David Cameron has welcomed an EU deal with Turkey, which he said could "significantly" reduce numbers of migrants crossing the eastern Mediterranean to enter Greece by boat.

Under the terms of the agreement, Greece is to start returning migrants arriving by boat from Turkey from the beginning of next week.

The deal marks a radical shift of tactics after a year in which more than a million people entered the EU by making the short sea crossing from Turkey to the Greek islands.

Speaking at the end of a two-day European Council summit in Brussels which was dominated by the migration crisis, the Prime Minister said the arrangement was "a plan to break the link between getting on a boat and getting settlement in Europe.... a plan to bust the business model of the smugglers".

Mr Cameron said: "For the first time in this crisis, I believe we have a plan that, properly and fully implemented, could make a difference."

Any migrant arriving in Greece after midnight on the evening of March 20 will be given a swift individual interview to determine whether they will be allowed to remain or sent back to Turkey. The arrangement will impose a heavy logistical burden on the Greek authorities, and Mr Cameron said the UK stands ready to send more border officials to support the processing of migrants potentially numbering in many thousands.

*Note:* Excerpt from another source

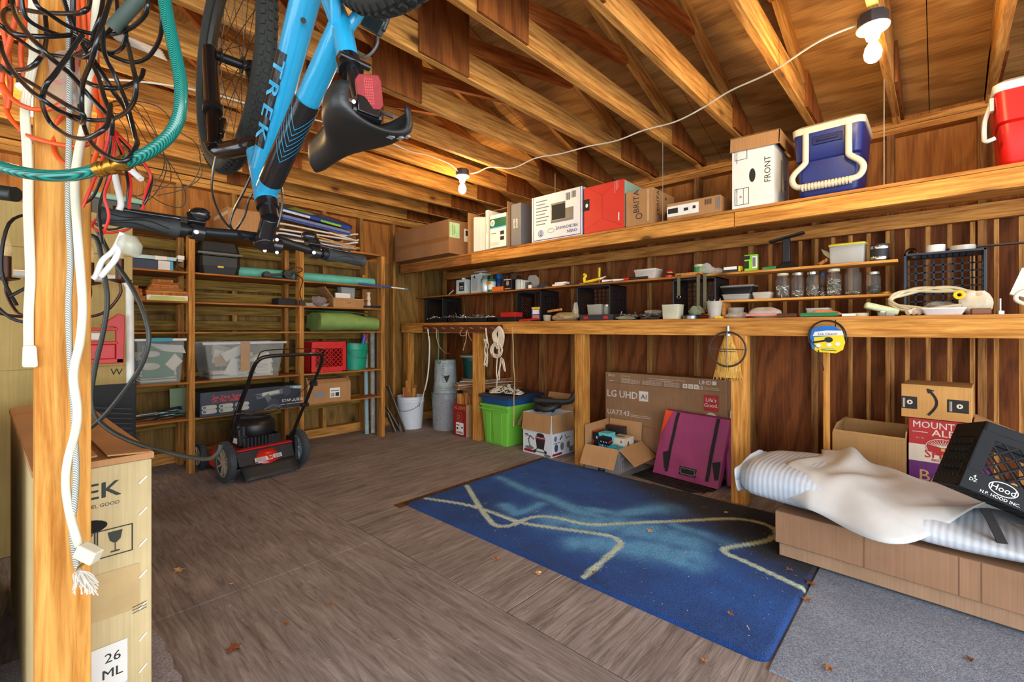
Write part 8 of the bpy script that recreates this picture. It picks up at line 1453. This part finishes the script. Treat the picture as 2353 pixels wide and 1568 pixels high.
MB().bar(pc+n_*-.002, L0(sp0.lerp(sp1, .6)), .012, .012).build('reflector_bracket', fk, t)
# hooks the wheels hang from
for p, lab in ((H_+V((0, 0, .345)), 'steel ceiling hook carrying the front wheel'), (RH+V((0, 0, .345)), 'steel ceiling hook carrying the rear wheel')):
    o = MB().tube(spline([(0, 0, 2.47-p.z), (0, 0, .08), (.03, 0, .03), (.03, 0, -.04), (0, 0, -.066), (-.03, 0, -.04)], 5), .004, 8).build('ceiling_hook', steel, loc=p, smooth=60); tag(o, lab, 'hook')
# ================= LIGHT AND CAMERA =================
w = bpy.data.worlds.new('World'); sc.world = w; w.use_nodes = True
w.node_tree.nodes['Background'].inputs[0].default_value = (.84, .93, 1.0, 1); w.node_tree.nodes['Background'].inputs[1].default_value = 2.1
def area(name, loc, aim, sx, sy, power, col):
    l = bpy.data.lights.new(name, 'AREA'); l.shape = 'RECTANGLE'; l.size = sx; l.size_y = sy; l.energy = power; l.color = col
    o = bpy.data.objects.new(name, l); COL.objects.link(o); o.location = loc
    o.rotation_euler = (V(aim)-V(loc)).to_track_quat('-Z', 'Y').to_euler(); return o
area('garage_door_daylight', (-.3, -2.3, 1.3), (1.8, 2.5, .9), 3.6, 2.2, 70, (.92, .96, 1.0))
cam = bpy.data.cameras.new('camera'); cam.sensor_width = 36.; cam.lens = 36.*FPX/2353.; cam.shift_y = -27./2353.
cam.clip_start = .05
co = bpy.data.objects.new('camera', cam); COL.objects.link(co); co.location = (0, 0, CAMH); co.rotation_euler = (PI/2, 0, -TH)
sc.camera = co
sc.view_settings.view_transform = 'Standard'; sc.view_settings.look = 'None'; sc.view_settings.gamma = 1.
sc.view_settings.exposure = .68; sc.view_settings.use_curve_mapping = False
sc.cycles.max_bounces = 6; sc.cycles.diffuse_bounces = 3; sc.cycles.glossy_bounces = 2; sc.cycles.transmission_bounces = 4; sc.cycles.transparent_max_bounces = 8
sc.cycles.adaptive_threshold = .12; sc.cycles.caustics_reflective = False; sc.cycles.caustics_refractive = False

The EU will take in one Syrian refugee from camps in Turkey for each irregular migrant returned, in a move which is intended to break the business model of people-smugglers who have made fortunes by providing spaces in boats to desperate refugees.

In intensive talks in Brussels, Turkish PM Ahmet Davutoglu won EU agreement to accelerate visa liberalisation for its 75 million nationals, who could gain visa-free access to the Schengen borderless area - which does not include the UK - as well as the reopening of long-stalled negotiations on its application to join the EU.

Turkish concerns about the slow delivery of three billion euro (£2.3bn) promised by the EU last November were addressed by including a commitment to identify within the coming week a list of projects which will receive funding. A further three billion euro are being made available after the initial tranche of support runs out.

Mr Cameron stressed that Britain will not offer visa-free access to Turkish nationals, and said the agreement would not add to the 20,000 Syrian refugees which the UK has promised to accept over five years.

A spokesman for European Council president Donald Tusk said that the agreement made clear that any removals would have to be "in full compliance with international and EU law" and that there would be no "collective expulsions".

But the deal was described as "a dark day for humanity" by human rights group Amnesty International, whose UK director Kate Allen said: "It's absolutely shameful to see leaders seeking to abandon their legal obligations. Forcing refugees back into the hands of the very smugglers they just came from so they can have another go at exploiting them is obviously a madness. There's no way anyone should herald this as a solution."